What Is OLED Burn-In?

Understand what OLED burn-in is, how it differs from temporary image retention, and how to spot it before it becomes permanent.

OLED panels produce light pixel by pixel, which gives them perfect black levels and incredible contrast. That same design also makes them vulnerable to burn-in — a permanent mark left on the screen by static images shown over a long time.

Burn-in vs. image retention

People often confuse two related issues:

  • Image retention is temporary. A faint ghost of a logo or HUD disappears after a few minutes of varied content.
  • Burn-in is permanent. The same ghost stays visible no matter what you display, because the affected pixels have aged unevenly.

If a mark fades away, it was retention.
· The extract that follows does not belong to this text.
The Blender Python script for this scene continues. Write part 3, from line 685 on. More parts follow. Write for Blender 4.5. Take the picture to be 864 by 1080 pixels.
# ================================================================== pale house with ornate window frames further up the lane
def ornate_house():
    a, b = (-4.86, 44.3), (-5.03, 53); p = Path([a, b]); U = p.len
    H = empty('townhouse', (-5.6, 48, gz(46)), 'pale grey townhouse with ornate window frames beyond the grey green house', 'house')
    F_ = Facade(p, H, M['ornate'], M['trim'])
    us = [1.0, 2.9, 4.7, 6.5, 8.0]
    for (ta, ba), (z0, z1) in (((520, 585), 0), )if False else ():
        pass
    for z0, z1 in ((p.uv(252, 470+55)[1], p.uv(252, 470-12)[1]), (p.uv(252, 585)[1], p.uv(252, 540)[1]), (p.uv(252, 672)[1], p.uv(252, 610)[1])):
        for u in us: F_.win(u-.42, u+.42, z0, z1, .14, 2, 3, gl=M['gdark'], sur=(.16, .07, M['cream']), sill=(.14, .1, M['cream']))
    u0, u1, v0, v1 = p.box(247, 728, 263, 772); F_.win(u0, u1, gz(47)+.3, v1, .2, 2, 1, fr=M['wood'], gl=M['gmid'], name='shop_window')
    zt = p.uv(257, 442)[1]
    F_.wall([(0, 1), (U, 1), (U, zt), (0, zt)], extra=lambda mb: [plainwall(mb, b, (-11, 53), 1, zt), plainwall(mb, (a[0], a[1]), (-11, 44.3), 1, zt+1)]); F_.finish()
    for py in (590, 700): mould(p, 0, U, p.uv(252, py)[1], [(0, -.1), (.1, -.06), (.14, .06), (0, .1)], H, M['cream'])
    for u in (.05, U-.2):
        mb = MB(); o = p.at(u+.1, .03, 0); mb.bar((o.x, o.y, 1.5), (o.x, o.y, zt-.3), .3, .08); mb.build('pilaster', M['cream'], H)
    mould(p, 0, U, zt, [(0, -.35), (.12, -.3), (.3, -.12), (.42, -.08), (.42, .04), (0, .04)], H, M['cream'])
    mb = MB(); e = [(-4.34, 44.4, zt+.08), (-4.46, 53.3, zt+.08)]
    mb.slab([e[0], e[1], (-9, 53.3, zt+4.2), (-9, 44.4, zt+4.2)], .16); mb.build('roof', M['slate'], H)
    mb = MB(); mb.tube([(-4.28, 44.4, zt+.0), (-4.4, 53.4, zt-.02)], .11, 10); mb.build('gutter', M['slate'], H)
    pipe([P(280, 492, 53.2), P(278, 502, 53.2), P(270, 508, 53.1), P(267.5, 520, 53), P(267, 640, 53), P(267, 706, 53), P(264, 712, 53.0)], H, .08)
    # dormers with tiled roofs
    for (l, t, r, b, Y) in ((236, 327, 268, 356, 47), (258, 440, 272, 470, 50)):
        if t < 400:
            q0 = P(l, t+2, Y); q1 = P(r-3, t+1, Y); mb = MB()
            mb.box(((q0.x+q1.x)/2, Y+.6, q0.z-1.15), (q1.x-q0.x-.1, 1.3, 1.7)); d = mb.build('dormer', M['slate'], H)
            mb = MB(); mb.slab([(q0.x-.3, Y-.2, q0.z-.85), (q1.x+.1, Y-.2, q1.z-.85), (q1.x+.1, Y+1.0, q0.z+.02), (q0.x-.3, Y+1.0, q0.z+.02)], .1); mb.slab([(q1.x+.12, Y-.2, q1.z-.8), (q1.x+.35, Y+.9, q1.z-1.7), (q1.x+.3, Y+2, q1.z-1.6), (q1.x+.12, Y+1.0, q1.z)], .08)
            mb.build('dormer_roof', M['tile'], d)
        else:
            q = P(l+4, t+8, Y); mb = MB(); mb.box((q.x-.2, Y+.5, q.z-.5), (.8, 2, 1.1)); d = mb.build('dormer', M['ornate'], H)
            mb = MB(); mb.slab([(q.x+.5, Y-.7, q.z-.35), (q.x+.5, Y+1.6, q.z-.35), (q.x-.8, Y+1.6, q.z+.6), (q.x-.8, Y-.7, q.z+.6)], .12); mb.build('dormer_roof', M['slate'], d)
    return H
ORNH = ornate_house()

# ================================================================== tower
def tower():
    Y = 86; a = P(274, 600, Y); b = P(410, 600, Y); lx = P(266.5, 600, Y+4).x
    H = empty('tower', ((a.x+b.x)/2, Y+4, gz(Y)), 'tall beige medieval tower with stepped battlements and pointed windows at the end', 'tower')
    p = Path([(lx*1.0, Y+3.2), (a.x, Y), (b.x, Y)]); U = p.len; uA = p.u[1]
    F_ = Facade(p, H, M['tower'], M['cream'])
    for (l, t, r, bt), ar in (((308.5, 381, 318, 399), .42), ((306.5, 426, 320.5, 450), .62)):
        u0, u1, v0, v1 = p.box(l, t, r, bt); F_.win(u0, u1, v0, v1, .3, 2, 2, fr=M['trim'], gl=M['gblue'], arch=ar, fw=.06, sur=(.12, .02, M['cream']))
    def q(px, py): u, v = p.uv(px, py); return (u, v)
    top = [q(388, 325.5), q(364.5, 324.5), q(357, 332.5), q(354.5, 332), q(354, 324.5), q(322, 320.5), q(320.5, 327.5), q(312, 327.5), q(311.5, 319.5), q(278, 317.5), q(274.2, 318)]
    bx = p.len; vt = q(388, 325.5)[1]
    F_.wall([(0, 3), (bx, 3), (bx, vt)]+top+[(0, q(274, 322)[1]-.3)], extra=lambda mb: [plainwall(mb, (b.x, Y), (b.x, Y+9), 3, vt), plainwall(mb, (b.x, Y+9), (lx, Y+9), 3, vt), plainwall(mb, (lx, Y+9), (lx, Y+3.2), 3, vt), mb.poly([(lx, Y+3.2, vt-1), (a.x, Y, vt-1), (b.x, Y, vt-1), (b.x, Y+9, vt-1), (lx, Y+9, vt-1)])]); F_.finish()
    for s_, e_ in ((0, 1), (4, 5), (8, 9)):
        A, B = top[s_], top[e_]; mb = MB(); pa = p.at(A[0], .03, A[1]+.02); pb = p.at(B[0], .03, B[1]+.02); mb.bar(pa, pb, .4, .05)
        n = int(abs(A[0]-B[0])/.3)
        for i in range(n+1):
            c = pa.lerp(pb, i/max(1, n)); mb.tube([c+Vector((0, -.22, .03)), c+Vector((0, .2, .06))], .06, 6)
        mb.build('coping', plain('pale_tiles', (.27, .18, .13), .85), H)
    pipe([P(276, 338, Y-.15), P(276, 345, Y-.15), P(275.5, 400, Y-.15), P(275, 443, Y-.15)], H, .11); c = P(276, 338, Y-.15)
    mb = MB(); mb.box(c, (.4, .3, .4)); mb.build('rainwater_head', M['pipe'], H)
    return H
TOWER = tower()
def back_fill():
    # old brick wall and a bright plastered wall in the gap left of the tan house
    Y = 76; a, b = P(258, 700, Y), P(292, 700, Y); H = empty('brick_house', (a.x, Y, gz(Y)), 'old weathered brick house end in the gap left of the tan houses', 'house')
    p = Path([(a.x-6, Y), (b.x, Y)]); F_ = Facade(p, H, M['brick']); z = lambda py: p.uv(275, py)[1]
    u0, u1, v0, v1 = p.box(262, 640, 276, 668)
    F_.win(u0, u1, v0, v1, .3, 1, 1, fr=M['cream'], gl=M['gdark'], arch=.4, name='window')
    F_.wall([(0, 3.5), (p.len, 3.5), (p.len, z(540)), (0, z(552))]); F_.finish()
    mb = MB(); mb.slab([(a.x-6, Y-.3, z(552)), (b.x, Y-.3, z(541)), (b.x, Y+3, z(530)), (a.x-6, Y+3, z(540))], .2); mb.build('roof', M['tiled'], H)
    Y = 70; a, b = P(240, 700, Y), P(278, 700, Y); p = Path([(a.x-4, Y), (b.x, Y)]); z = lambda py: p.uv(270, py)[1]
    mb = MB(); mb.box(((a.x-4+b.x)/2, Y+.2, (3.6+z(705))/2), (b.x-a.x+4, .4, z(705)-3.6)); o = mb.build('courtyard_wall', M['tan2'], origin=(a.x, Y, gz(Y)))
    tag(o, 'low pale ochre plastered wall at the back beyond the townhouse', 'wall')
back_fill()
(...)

If it is still there the next day in the same spot, it is likely burn-in.

What causes it

Burn-in happens when bright, static elements — channel logos, news tickers, game HUDs, taskbars — stay in the same position for hundreds of hours. Those pixels wear out faster than their neighbors and emit less light, leaving a dim imprint.

How to check for it

The fastest way to tell is with full-screen solid colors:

  1. Open a gray test — burn-in shows up clearly against a mid-tone background.
  2. Switch to red, green, and blue — different wear is visible on different colors.
  3. Use white to check for overall uniformity and faint shadows.

Move slowly and look at the corners, edges, and anywhere static UI usually sits. Want to try it now? Open the homepage test and run the sequence on your screen.

The takeaway

You cannot reverse true burn-in, but catching it early lets you adjust brightness, enable pixel-shifting, and vary your content to slow it down. A quick color test once a month is enough to stay ahead of it.